KENNEDY SPACE CENTER — Three astronauts successfully launched Monday morning on a Soyuz rocket, the first crewed launch of this type of rocket since an issue forced an emergency landing back in October.

NASA astronaut Anne McClain, along with Canada's David Saint-Jacques and Russia's Oleg Kononenko, launched from Kazakhstan at 6:31 a.m. ET Monday for a 6-and-a-half-month mission at the International Space Station.

The crew boarded the ISS around 2:30 p.m. There will now be six crewmembers onboard the ISS.

It was the first manned launch of a Soyuz since October 11, when NASA astronaut Nick Hague and a Russian cosmonaut had to abort their mission, just two minutes after launch because of a damaged sensor on the rocket.

The pair made an emergency landing and made it back to Earth in good health.

Even before they launched, McClain said she was confident in the rocket.

"You know going to space is not easy, the crew in October was lucky, but so is every crew that has flown in space over the last 50 years, 60 years," said McClain. "And I'm very familiar with the rocket, with the redundancy of their systems, and with their safety systems and I'll be frank with you, I would have gotten on a rocket the day after that happened."
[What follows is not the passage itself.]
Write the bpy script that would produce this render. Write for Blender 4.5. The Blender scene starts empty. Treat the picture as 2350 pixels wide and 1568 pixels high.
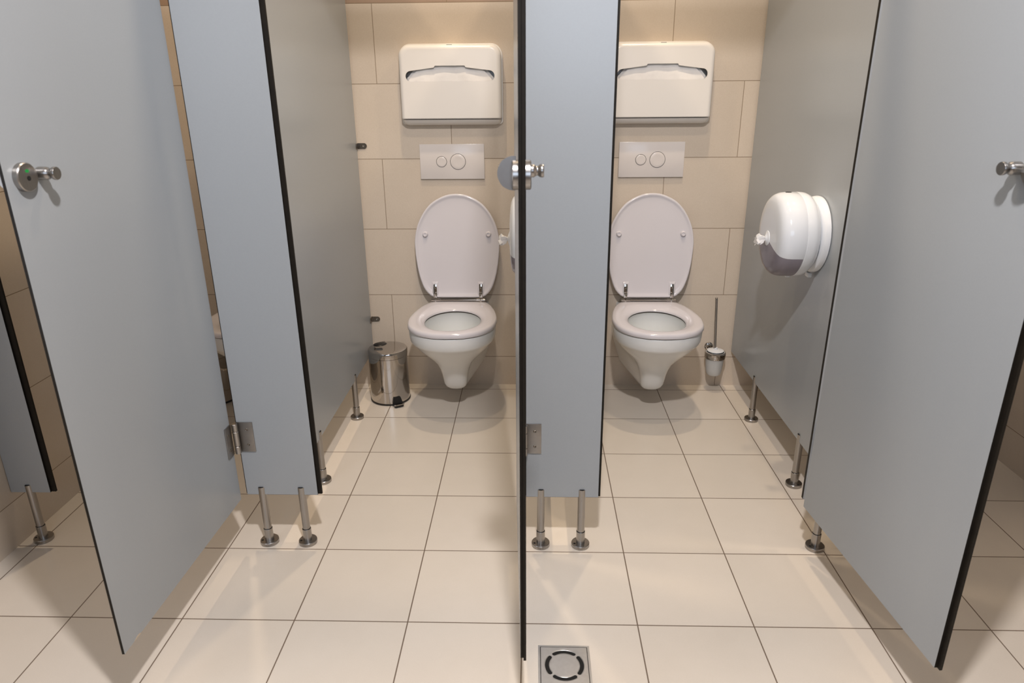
import bpy, bmesh, math, random
from mathutils import Matrix, Vector
random.seed(7)
PI = math.pi
sc = bpy.context.scene
COL = sc.collection

# ------------------------------------------------------------------ helpers
def srgb(r, g, b):
    f = lambda c: (c / 255 / 12.92) if c / 255 <= .04045 else ((c / 255 + .055) / 1.055) ** 2.4
    return (f(r), f(g), f(b), 1)

def obj(name, bm, mat, parent=None, angle=35, smooth=True):
    me = bpy.data.meshes.new(name)
    bmesh.ops.recalc_face_normals(bm, faces=bm.faces)
    bm.to_mesh(me); bm.free()
    for m in (mat if isinstance(mat, (list, tuple)) else [mat]):
        me.materials.append(m)
    if smooth:
        for p in me.polygons: p.use_smooth = True
        me.set_sharp_from_angle(angle=math.radians(angle))
    o = bpy.data.objects.new(name, me); COL.objects.link(o)
    if parent: o.parent = parent
    return o

def tag(o, label, cat, group=None):
    o['label'] = label; o['category'] = cat
    if group: o['group'] = group
    return o

def thing(name, label, cat, loc=(0, 0, 0), rotz=0, group=None):
    o = bpy.data.objects.new(name, None); COL.objects.link(o)
    o.empty_display_size = .05
    o.location = loc; o.rotation_euler = (0, 0, rotz)
    return tag(o, label, cat, group)

def dup(root, loc, label, rotz=None):
    r = root.copy(); COL.objects.link(r); r.location = loc; r['label'] = label
    if rotz is not None: r.rotation_euler = (0, 0, rotz)
    for ch in list(root.children):
        c = ch.copy(); COL.objects.link(c); c.parent = r
        for g in list(ch.children):
            d = g.copy(); COL.objects.link(d); d.parent = c
    return r

def struct(name, bm, mat):
    o = obj(name, bm, mat, smooth=False); o['kind'] = 'structure'; return o

def box(bm, x0, x1, y0, y1, z0, z1, bev=0, seg=2, mi=0):
    vs = [bm.verts.new((x, y, z)) for x in (x0, x1) for y in (y0, y1) for z in (z0, z1)]
    fs = []
    for a in ((0, 1, 3, 2), (4, 6, 7, 5), (0, 4, 5, 1), (2, 3, 7, 6), (0, 2, 6, 4), (1, 5, 7, 3)):
        f = bm.faces.new([vs[i] for i in a]); f.material_index = mi; fs.append(f)
    if bev:
        es = set(e for f in fs for e in f.edges)
        bmesh.ops.bevel(bm, geom=list(es), offset=bev, segments=seg, profile=.5, affect='EDGES')
    return bm

def lathe(bm, prof, seg=40, M=None, mi=0, cap0=True, cap1=True):
    """prof: list of (r, z); spun around local Z, then moved by M."""
    M = M or Matrix()
    rings = []
    for r, z in prof:
        if r < 1e-6:
            rings.append([bm.verts.new(M @ Vector((0, 0, z)))])
        else:
            rings.append([bm.verts.new(M @ Vector((r * math.cos(2 * PI * k / seg), r * math.sin(2 * PI * k / seg), z))) for k in range(seg)])
    for a, b in zip(rings, rings[1:]):
        if len(a) == 1 and len(b) == 1: continue
        for k in range(seg):
            k2 = (k + 1) % seg
            if len(a) == 1: f = bm.faces.new((a[0], b[k], b[k2]))
            elif len(b) == 1: f = bm.faces.new((a[k], a[k2], b[0]))
            else: f = bm.faces.new((a[k], a[k2], b[k2], b[k]))
            f.material_index = mi
    if cap0 and len(rings[0]) > 1: bm.faces.new(rings[0]).material_index = mi
    if cap1 and len(rings[-1]) > 1: bm.faces.new(rings[-1]).material_index = mi
    return bm

def cyl(bm, r, p0, p1, seg=24, mi=0, bev=0):
    p0, p1 = Vector(p0), Vector(p1); d = p1 - p0; L = d.length
    M = Matrix.Translation(p0) @ d.to_track_quat('Z', 'Y').to_matrix().to_4x4()
    if bev: pr = [(r - bev, 0), (r, bev), (r, L - bev), (r - bev, L)]
    else: pr = [(r, 0), (r, L)]
    return lathe(bm, pr, seg, M, mi)

def loft(bm, rings, cap0=True, cap1=True, mi=0, close=True):
    R = [[bm.verts.new(p) for p in r] for r in rings]
    n = len(R[0])
    for a, b in zip(R, R[1:]):
        for k in range(n if close else n - 1):
            k2 = (k + 1) % n
            bm.faces.new((a[k], a[k2], b[k2], b[k])).material_index = mi
    if cap0: bm.faces.new(R[0]).material_index = mi
    if cap1: bm.faces.new(R[-1]).material_index = mi
    return R

def catmull(pts, n=8):
    out = []
    P = [pts[0]] + list(pts) + [pts[-1]]
    for i in range(1, len(P) - 2):
        p0, p1, p2, p3 = P[i - 1:i + 3]
        for k in range(n):
            t = k / n
            out.append(tuple(.5 * ((2 * b) + (-a + c) * t + (2 * a - 5 * b + 4 * c - d) * t * t + (-a + 3 * b - 3 * c + d) * t ** 3)
                             for a, b, c, d in zip(p0, p1, p2, p3)))
    out.append(tuple(pts[-1]))
    return out

def sym_outline(half, n=8):
    """half outline from one axis point (x=0) to the other; mirrored in x."""
    h = catmull(half, n)
    return h + [(-x, y) for x, y in reversed(h[1:-1])]

def resample(poly, c, n):
    """points of a star-shaped polygon at n even angles about c"""
    out = []
    for k in range(n):
        a = 2 * PI * k / n; dx, dy = math.cos(a), math.sin(a); best = None
        for i in range(len(poly)):
            x0, y0 = poly[i][0] - c[0], poly[i][1] - c[1]
            x1, y1 = poly[(i + 1) % len(poly)][0] - c[0], poly[(i + 1) % len(poly)][1] - c[1]
            ex, ey = x1 - x0, y1 - y0
            den = dx * ey - dy * ex
            if abs(den) < 1e-12: continue
            t = (x0 * ey - y0 * ex) / den; s = (x0 * dy - y0 * dx) / den
            if t > 0 and -1e-6 <= s <= 1 + 1e-6 and (best is None or t > best): best = t
        out.append((c[0] + dx * best, c[1] + dy * best))
    return out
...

It is a busy day for NASA, but now the agency's attention turns to 185,000 miles away from Earth at asteroid Bennu.

That is where a spacecraft that launched from the Space Coast two years ago arrived on Monday.

OSIRIS-REx will spend nearly a year studying the asteroid before it reaches out and collects a sample. The spacecraft will then bring that piece of asteroid down to Earth in 2023 for analysis that could help understand more about asteroids and their potential impacts on Earth.

On Tuesday, SpaceX is preparing to launch a Falcon 9 rocket with a Dragon cargo capsule with science experiments and supplies for the ISS.

Tuesday's launch from the Cape Canaveral Air Force Station is set for 1:38 pm ET.